Wednesday, February 15, 2012

Options – cash generator or money loser? Call Options

Before talking in more detail about ‘put options’, lets investigate the ‘call’ option with symbol RY C 21APR12 56.00.  The option premium lies somewhere between the bid and ask price (between $0.37 and $0.43 per option). With the continuous stream of incoming bids and asks in the option market, it often doesn’t take long that a bidder (buyer) and asker (seller) want the same price and the deal or trade will be executed.
Click on image to enlarge.
The bids and asks depends on the value of the option as perceived by the market participants. At the moment the above screen was valid, the value of the underlying shares of the Royal Bank traded at $53.60 per share. So the buyer of the above option would not want to exercise this option right away. After all, why would the buyer want to pay $56.00 for a share that currently can be bought in the stock market for $53.60. But chances are that within the next month or two, before April 21, 2012 the Royal Bank’s shares will trade at $56 or even higher. The buyer of the option speculates on the potential future stock price. Suppose the share price is trading on April 1, 2012 at $58.00, the option buyer then has the right to demand that the option writer sells the buyer a royal bank share for $56.00. As soon as the buyer receives the share, he sells this share for $58.00 and pockets the $2.00 price difference.
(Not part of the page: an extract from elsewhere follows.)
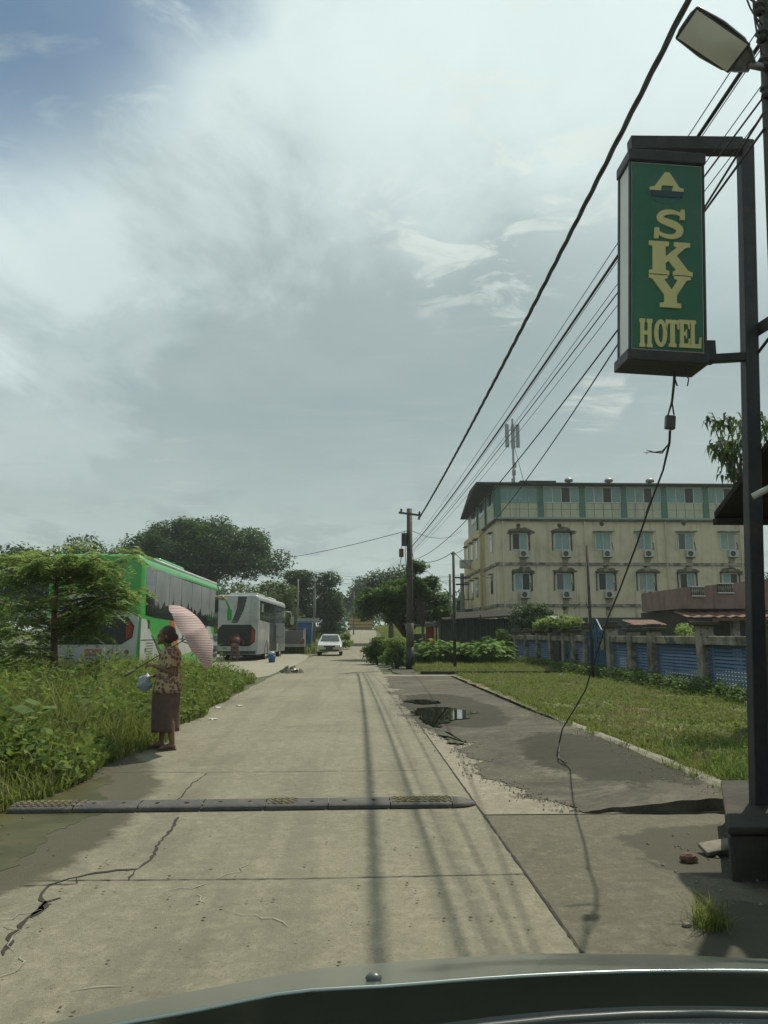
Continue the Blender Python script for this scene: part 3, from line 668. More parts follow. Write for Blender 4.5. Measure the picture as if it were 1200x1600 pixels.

Let’s do the math. The call option buyer bought the option for say $0.47. He did not buy one option; he bought one contract for 100 shares. So the purchase price was 100x $0.47= $47 (we’re leaving commissions out for now). Next on April 2, he exercised the option and called his right to buy 100 royal bank shares for $56.00 each or a total price of $5,600. He then sells the shares immediately for $58.00 per share and makes a profit of $2 x 100 = $200 as return on his initial investment of $47.00 The option buyer made $200-47=$163 profit on $47.00 or 347% in less than 2 months; on an annualized basis his ROI is 2082%. Wow that is some profit!

Now you may say, oh that poor option writer, he made only $47 dollars and he missed out on $200.  Booooohooooo!! Eh, wait a minute that is not entirely true. Remember that when the call option was sold, Royal Bank shares were priced at $53.60. So if the writer of the call at that day had also bought 100 shares of the Royal Bank, he would have paid $5360 minus the $47 he made or $5313. When his option was called some 2 months later, he received $56.00 per share or $5,600. Not only that. Since he owned the shares over those two months, the call option writer also received a dividend which currently is $2.16 per share per year or 0.54 cents per quarter or $54.00 for 100 shares. Thus the call option writer received $5654 for his shares which he bought for $5360 or $341 on an investment of $5360 in two months. That is a respectable ROI of 6.4% in two months or… 38.5% on an annual basis.
Now, let’s go one step further and use leverage! Our option writer borrowed the money to buy his Royal Bank shares at an annual interest rate of 7%. So he has to pay interest over 2 months: 7% x $5313 x 6/12 = $61.99. So the total investment was… $61.99 and the profit was $341.00 minus $61.99 = $279.02 or a 2 months ROI of $279.02 on an investment of… eh… zero? Yes on zero money invested. His ROI is infinite!